Short exercise:
Would you print the material exactly, starting at its first line and ending at the line holding "def V3(*a): return Vector(a)"?

Information supplied:
┌──
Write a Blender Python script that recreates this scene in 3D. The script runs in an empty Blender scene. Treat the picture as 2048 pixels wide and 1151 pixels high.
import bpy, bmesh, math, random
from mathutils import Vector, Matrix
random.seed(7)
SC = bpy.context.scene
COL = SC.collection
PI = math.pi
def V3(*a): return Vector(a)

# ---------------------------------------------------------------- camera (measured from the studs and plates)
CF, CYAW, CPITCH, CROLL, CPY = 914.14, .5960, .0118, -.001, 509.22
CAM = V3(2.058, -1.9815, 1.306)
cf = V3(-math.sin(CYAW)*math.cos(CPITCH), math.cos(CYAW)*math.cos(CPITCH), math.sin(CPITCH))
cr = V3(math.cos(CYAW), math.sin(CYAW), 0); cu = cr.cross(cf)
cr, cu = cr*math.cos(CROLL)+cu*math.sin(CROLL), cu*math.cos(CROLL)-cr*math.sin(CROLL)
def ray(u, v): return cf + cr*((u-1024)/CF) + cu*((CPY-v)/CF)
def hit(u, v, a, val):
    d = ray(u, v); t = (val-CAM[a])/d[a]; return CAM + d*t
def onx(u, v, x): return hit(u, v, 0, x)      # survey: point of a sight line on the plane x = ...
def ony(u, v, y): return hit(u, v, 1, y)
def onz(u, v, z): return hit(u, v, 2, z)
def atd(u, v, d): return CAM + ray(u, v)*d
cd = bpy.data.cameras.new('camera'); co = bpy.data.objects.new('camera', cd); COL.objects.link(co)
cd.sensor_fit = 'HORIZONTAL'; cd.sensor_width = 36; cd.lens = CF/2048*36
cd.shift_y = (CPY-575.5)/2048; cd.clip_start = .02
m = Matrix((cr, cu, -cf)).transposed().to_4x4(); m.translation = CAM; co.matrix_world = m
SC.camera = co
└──
Solution to this task:
Write a Blender Python script that recreates this scene in 3D. The script runs in an empty Blender scene. Treat the picture as 2048 pixels wide and 1151 pixels high.
import bpy, bmesh, math, random
from mathutils import Vector, Matrix
random.seed(7)
SC = bpy.context.scene
COL = SC.collection
PI = math.pi
def V3(*a): return Vector(a)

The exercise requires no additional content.